> **GIVEN REQUEST**
You are to retype all of the data exactly as it appears.

> **DATASET CONTENT**
"""

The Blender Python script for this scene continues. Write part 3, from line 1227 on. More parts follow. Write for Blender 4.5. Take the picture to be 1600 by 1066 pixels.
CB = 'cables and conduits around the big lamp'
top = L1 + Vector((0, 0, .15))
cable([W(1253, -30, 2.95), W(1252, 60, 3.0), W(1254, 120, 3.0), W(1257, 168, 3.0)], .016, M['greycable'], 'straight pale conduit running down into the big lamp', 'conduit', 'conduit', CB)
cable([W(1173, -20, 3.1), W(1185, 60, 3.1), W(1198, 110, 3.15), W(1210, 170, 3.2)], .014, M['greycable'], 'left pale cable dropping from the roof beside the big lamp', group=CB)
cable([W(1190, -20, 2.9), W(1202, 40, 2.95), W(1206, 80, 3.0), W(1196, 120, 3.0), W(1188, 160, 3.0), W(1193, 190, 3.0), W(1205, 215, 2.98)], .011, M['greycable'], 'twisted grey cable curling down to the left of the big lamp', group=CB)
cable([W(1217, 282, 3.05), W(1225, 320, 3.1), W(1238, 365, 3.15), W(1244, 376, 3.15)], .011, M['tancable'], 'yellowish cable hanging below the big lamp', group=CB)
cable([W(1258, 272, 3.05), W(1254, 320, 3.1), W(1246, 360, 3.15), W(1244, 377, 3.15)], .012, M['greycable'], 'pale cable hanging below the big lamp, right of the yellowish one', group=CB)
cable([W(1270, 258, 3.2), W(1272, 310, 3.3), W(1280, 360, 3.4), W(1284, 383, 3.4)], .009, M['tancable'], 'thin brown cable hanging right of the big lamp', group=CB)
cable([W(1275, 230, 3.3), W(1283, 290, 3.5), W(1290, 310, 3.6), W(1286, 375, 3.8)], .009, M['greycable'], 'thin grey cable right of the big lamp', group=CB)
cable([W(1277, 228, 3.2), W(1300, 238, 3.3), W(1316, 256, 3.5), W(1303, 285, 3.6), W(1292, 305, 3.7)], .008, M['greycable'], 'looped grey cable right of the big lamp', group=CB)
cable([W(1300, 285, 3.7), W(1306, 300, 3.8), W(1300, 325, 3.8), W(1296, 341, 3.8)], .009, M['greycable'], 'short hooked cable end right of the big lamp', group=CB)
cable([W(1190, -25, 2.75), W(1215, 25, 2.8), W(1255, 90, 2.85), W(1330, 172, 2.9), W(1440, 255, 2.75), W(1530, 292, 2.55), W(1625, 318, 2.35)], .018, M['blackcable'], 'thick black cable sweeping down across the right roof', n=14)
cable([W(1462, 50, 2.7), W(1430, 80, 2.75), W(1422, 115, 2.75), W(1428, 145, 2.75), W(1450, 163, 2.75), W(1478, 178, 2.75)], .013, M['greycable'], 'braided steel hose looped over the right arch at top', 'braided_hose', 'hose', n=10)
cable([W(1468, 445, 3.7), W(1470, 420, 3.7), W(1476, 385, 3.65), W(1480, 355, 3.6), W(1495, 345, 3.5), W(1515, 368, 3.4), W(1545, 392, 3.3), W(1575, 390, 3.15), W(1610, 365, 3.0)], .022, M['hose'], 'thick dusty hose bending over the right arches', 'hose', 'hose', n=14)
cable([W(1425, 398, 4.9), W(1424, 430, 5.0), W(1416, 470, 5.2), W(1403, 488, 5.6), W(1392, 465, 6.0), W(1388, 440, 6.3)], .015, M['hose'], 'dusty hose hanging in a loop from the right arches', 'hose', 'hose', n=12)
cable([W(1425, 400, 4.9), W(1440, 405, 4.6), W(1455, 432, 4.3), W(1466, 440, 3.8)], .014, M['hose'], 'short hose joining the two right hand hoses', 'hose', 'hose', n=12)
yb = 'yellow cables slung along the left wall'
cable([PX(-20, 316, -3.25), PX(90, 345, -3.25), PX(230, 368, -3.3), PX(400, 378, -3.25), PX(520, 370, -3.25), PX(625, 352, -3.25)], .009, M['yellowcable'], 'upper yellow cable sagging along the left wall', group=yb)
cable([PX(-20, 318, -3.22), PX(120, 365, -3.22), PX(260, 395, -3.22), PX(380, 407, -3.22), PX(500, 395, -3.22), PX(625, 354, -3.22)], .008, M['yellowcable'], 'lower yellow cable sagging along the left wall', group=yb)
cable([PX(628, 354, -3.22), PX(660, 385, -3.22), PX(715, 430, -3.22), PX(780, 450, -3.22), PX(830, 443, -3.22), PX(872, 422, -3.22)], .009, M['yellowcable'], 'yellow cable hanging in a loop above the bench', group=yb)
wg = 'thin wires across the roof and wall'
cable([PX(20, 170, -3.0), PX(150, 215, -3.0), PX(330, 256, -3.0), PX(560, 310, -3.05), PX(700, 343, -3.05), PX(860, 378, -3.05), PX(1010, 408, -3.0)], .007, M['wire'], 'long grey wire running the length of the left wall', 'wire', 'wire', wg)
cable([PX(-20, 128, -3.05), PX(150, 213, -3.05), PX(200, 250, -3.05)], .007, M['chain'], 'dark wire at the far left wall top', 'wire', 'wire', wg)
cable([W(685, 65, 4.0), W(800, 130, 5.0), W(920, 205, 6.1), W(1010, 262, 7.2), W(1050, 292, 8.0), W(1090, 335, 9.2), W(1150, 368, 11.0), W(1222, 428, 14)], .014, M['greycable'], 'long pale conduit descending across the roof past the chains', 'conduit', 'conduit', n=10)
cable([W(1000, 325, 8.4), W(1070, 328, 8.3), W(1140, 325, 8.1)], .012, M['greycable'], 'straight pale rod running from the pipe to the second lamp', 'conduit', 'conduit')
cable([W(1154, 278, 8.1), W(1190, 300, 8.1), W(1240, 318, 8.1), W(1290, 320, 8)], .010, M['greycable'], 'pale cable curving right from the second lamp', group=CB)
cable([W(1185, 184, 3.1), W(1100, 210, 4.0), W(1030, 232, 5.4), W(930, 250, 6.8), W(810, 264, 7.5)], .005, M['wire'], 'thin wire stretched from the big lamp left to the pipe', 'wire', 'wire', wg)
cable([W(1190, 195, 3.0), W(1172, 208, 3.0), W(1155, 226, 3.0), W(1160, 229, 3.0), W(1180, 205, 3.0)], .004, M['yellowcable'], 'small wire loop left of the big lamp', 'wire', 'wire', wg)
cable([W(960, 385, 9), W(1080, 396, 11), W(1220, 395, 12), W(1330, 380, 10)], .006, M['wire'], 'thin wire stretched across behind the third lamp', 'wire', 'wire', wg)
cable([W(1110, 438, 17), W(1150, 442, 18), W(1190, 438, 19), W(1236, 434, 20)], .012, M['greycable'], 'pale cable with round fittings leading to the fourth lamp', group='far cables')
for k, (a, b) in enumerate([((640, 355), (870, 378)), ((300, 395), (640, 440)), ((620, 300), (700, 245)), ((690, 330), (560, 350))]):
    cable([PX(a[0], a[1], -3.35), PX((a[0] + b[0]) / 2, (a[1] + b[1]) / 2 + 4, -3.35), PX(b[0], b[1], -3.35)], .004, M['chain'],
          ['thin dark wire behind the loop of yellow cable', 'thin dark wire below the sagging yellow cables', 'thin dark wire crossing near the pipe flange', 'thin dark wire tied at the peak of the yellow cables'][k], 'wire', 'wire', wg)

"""

> **EXPECTED OUTPUT**
The Blender Python script for this scene continues. Write part 3, from line 1227 on. More parts follow. Write for Blender 4.5. Take the picture to be 1600 by 1066 pixels.
CB = 'cables and conduits around the big lamp'
top = L1 + Vector((0, 0, .15))
cable([W(1253, -30, 2.95), W(1252, 60, 3.0), W(1254, 120, 3.0), W(1257, 168, 3.0)], .016, M['greycable'], 'straight pale conduit running down into the big lamp', 'conduit', 'conduit', CB)
cable([W(1173, -20, 3.1), W(1185, 60, 3.1), W(1198, 110, 3.15), W(1210, 170, 3.2)], .014, M['greycable'], 'left pale cable dropping from the roof beside the big lamp', group=CB)
cable([W(1190, -20, 2.9), W(1202, 40, 2.95), W(1206, 80, 3.0), W(1196, 120, 3.0), W(1188, 160, 3.0), W(1193, 190, 3.0), W(1205, 215, 2.98)], .011, M['greycable'], 'twisted grey cable curling down to the left of the big lamp', group=CB)
cable([W(1217, 282, 3.05), W(1225, 320, 3.1), W(1238, 365, 3.15), W(1244, 376, 3.15)], .011, M['tancable'], 'yellowish cable hanging below the big lamp', group=CB)
cable([W(1258, 272, 3.05), W(1254, 320, 3.1), W(1246, 360, 3.15), W(1244, 377, 3.15)], .012, M['greycable'], 'pale cable hanging below the big lamp, right of the yellowish one', group=CB)
cable([W(1270, 258, 3.2), W(1272, 310, 3.3), W(1280, 360, 3.4), W(1284, 383, 3.4)], .009, M['tancable'], 'thin brown cable hanging right of the big lamp', group=CB)
cable([W(1275, 230, 3.3), W(1283, 290, 3.5), W(1290, 310, 3.6), W(1286, 375, 3.8)], .009, M['greycable'], 'thin grey cable right of the big lamp', group=CB)
cable([W(1277, 228, 3.2), W(1300, 238, 3.3), W(1316, 256, 3.5), W(1303, 285, 3.6), W(1292, 305, 3.7)], .008, M['greycable'], 'looped grey cable right of the big lamp', group=CB)
cable([W(1300, 285, 3.7), W(1306, 300, 3.8), W(1300, 325, 3.8), W(1296, 341, 3.8)], .009, M['greycable'], 'short hooked cable end right of the big lamp', group=CB)
cable([W(1190, -25, 2.75), W(1215, 25, 2.8), W(1255, 90, 2.85), W(1330, 172, 2.9), W(1440, 255, 2.75), W(1530, 292, 2.55), W(1625, 318, 2.35)], .018, M['blackcable'], 'thick black cable sweeping down across the right roof', n=14)
cable([W(1462, 50, 2.7), W(1430, 80, 2.75), W(1422, 115, 2.75), W(1428, 145, 2.75), W(1450, 163, 2.75), W(1478, 178, 2.75)], .013, M['greycable'], 'braided steel hose looped over the right arch at top', 'braided_hose', 'hose', n=10)
cable([W(1468, 445, 3.7), W(1470, 420, 3.7), W(1476, 385, 3.65), W(1480, 355, 3.6), W(1495, 345, 3.5), W(1515, 368, 3.4), W(1545, 392, 3.3), W(1575, 390, 3.15), W(1610, 365, 3.0)], .022, M['hose'], 'thick dusty hose bending over the right arches', 'hose', 'hose', n=14)
cable([W(1425, 398, 4.9), W(1424, 430, 5.0), W(1416, 470, 5.2), W(1403, 488, 5.6), W(1392, 465, 6.0), W(1388, 440, 6.3)], .015, M['hose'], 'dusty hose hanging in a loop from the right arches', 'hose', 'hose', n=12)
cable([W(1425, 400, 4.9), W(1440, 405, 4.6), W(1455, 432, 4.3), W(1466, 440, 3.8)], .014, M['hose'], 'short hose joining the two right hand hoses', 'hose', 'hose', n=12)
yb = 'yellow cables slung along the left wall'
cable([PX(-20, 316, -3.25), PX(90, 345, -3.25), PX(230, 368, -3.3), PX(400, 378, -3.25), PX(520, 370, -3.25), PX(625, 352, -3.25)], .009, M['yellowcable'], 'upper yellow cable sagging along the left wall', group=yb)
cable([PX(-20, 318, -3.22), PX(120, 365, -3.22), PX(260, 395, -3.22), PX(380, 407, -3.22), PX(500, 395, -3.22), PX(625, 354, -3.22)], .008, M['yellowcable'], 'lower yellow cable sagging along the left wall', group=yb)
cable([PX(628, 354, -3.22), PX(660, 385, -3.22), PX(715, 430, -3.22), PX(780, 450, -3.22), PX(830, 443, -3.22), PX(872, 422, -3.22)], .009, M['yellowcable'], 'yellow cable hanging in a loop above the bench', group=yb)
wg = 'thin wires across the roof and wall'
cable([PX(20, 170, -3.0), PX(150, 215, -3.0), PX(330, 256, -3.0), PX(560, 310, -3.05), PX(700, 343, -3.05), PX(860, 378, -3.05), PX(1010, 408, -3.0)], .007, M['wire'], 'long grey wire running the length of the left wall', 'wire', 'wire', wg)
cable([PX(-20, 128, -3.05), PX(150, 213, -3.05), PX(200, 250, -3.05)], .007, M['chain'], 'dark wire at the far left wall top', 'wire', 'wire', wg)
cable([W(685, 65, 4.0), W(800, 130, 5.0), W(920, 205, 6.1), W(1010, 262, 7.2), W(1050, 292, 8.0), W(1090, 335, 9.2), W(1150, 368, 11.0), W(1222, 428, 14)], .014, M['greycable'], 'long pale conduit descending across the roof past the chains', 'conduit', 'conduit', n=10)
cable([W(1000, 325, 8.4), W(1070, 328, 8.3), W(1140, 325, 8.1)], .012, M['greycable'], 'straight pale rod running from the pipe to the second lamp', 'conduit', 'conduit')
cable([W(1154, 278, 8.1), W(1190, 300, 8.1), W(1240, 318, 8.1), W(1290, 320, 8)], .010, M['greycable'], 'pale cable curving right from the second lamp', group=CB)
cable([W(1185, 184, 3.1), W(1100, 210, 4.0), W(1030, 232, 5.4), W(930, 250, 6.8), W(810, 264, 7.5)], .005, M['wire'], 'thin wire stretched from the big lamp left to the pipe', 'wire', 'wire', wg)
cable([W(1190, 195, 3.0), W(1172, 208, 3.0), W(1155, 226, 3.0), W(1160, 229, 3.0), W(1180, 205, 3.0)], .004, M['yellowcable'], 'small wire loop left of the big lamp', 'wire', 'wire', wg)
cable([W(960, 385, 9), W(1080, 396, 11), W(1220, 395, 12), W(1330, 380, 10)], .006, M['wire'], 'thin wire stretched across behind the third lamp', 'wire', 'wire', wg)
cable([W(1110, 438, 17), W(1150, 442, 18), W(1190, 438, 19), W(1236, 434, 20)], .012, M['greycable'], 'pale cable with round fittings leading to the fourth lamp', group='far cables')
for k, (a, b) in enumerate([((640, 355), (870, 378)), ((300, 395), (640, 440)), ((620, 300), (700, 245)), ((690, 330), (560, 350))]):
    cable([PX(a[0], a[1], -3.35), PX((a[0] + b[0]) / 2, (a[1] + b[1]) / 2 + 4, -3.35), PX(b[0], b[1], -3.35)], .004, M['chain'],
          ['thin dark wire behind the loop of yellow cable', 'thin dark wire below the sagging yellow cables', 'thin dark wire crossing near the pipe flange', 'thin dark wire tied at the peak of the yellow cables'][k], 'wire', 'wire', wg)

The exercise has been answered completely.